After a six weeks’ drought, we this morning had a sloshing rain. Its benefits, however, have been somewhat neutralized from the fact that our enemies shared alike this blessing, by having their cisterns, tanks, etc. replenished with fresh, wholesome water.
The news from Virginia is in skeletal doses, and quite unsatisfactory. Our soldiers have been so often outraged by telegraphic rumors, that but little reliance is now placed in the wires. An account of a big, rousing victory would do more to rid our camp of ennui and diarrhea than all the physic and nostrums in Christendom.
There have been no departures or arrivals among our friends on the Gulf for the last two days. The winds of last night and to-day have made their quarters quite uncomfortable, but they grin and hold onto the bottom.
W. E. Holt, Esq., of your city, arrived yesterday, accompanied by the lady of Lieut. George Holt of the regular Confederate army, now acting in the Commissary Department.
I received this morning the following note, in telegraphic style, giving an account of a fight last week, or this week before, between a snake and a Continental:
Pensacola, Continental Camp, foot of
Indigestion Street-
A Continental, while dipping water from a spring near camp this morning, was twice assaulted by a big, he snake. Snake repulsed every time by well-directed buckets of cold water.- Continental all right. Bully for continental.
Maj. Thos. Watts, of Montgomery, is here. He looks every inch a Governor.
A boat has arrived from the Navy Yard and brings us some items of news. Last evening about 8 o’clock, a man was picked up on the beach near Barrancas, perfectly naked, who gave an account of himself thus: He, as usual, went in a bathing near Fort Pickens, and venturing too far, was forced by the current and winds into the sheet of deep water that separates the two forts, and driven against his will to our shore. This is all he acknowledges of himself and is probably correct. He refuses to give any information in regard to Pickens, its defences, the number of troops, or anything else connected with the Island or its peoples. He is in durance and will be kept so. He says he is a Massachusetts man and his cause is right. He looks like a fellow that has been hard worked.
The flags of the squadron, as well as that in Fort Pickens, have been at half-mast all day. At noon a salute was fired from Fort Pickens. The cause we know not. It created some excitement among the troops stationed at Pensacola.
Within the last few days, nearly all the sandbags which caused so much apparent labor to mount, have been taken to the parapet at Fort Pickens. The addition of this sandbag story probably rendered the fort too hot, as it cut off the breeze entirely, and hence its removal.

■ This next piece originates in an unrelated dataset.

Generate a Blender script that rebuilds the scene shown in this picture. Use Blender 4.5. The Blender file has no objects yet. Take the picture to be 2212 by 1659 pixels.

A spy was taken at the yard last night. He was on the beach signaling with a lantern to the opposite shore, which was answered. What the signals meant, cannot be ascertained as he obstinately refuses to give any account of himself. He is now in irons, and awaits the fate of a spy, if such should be proved his true character. It is not likely he has any connection with the fellow picked up on the beach.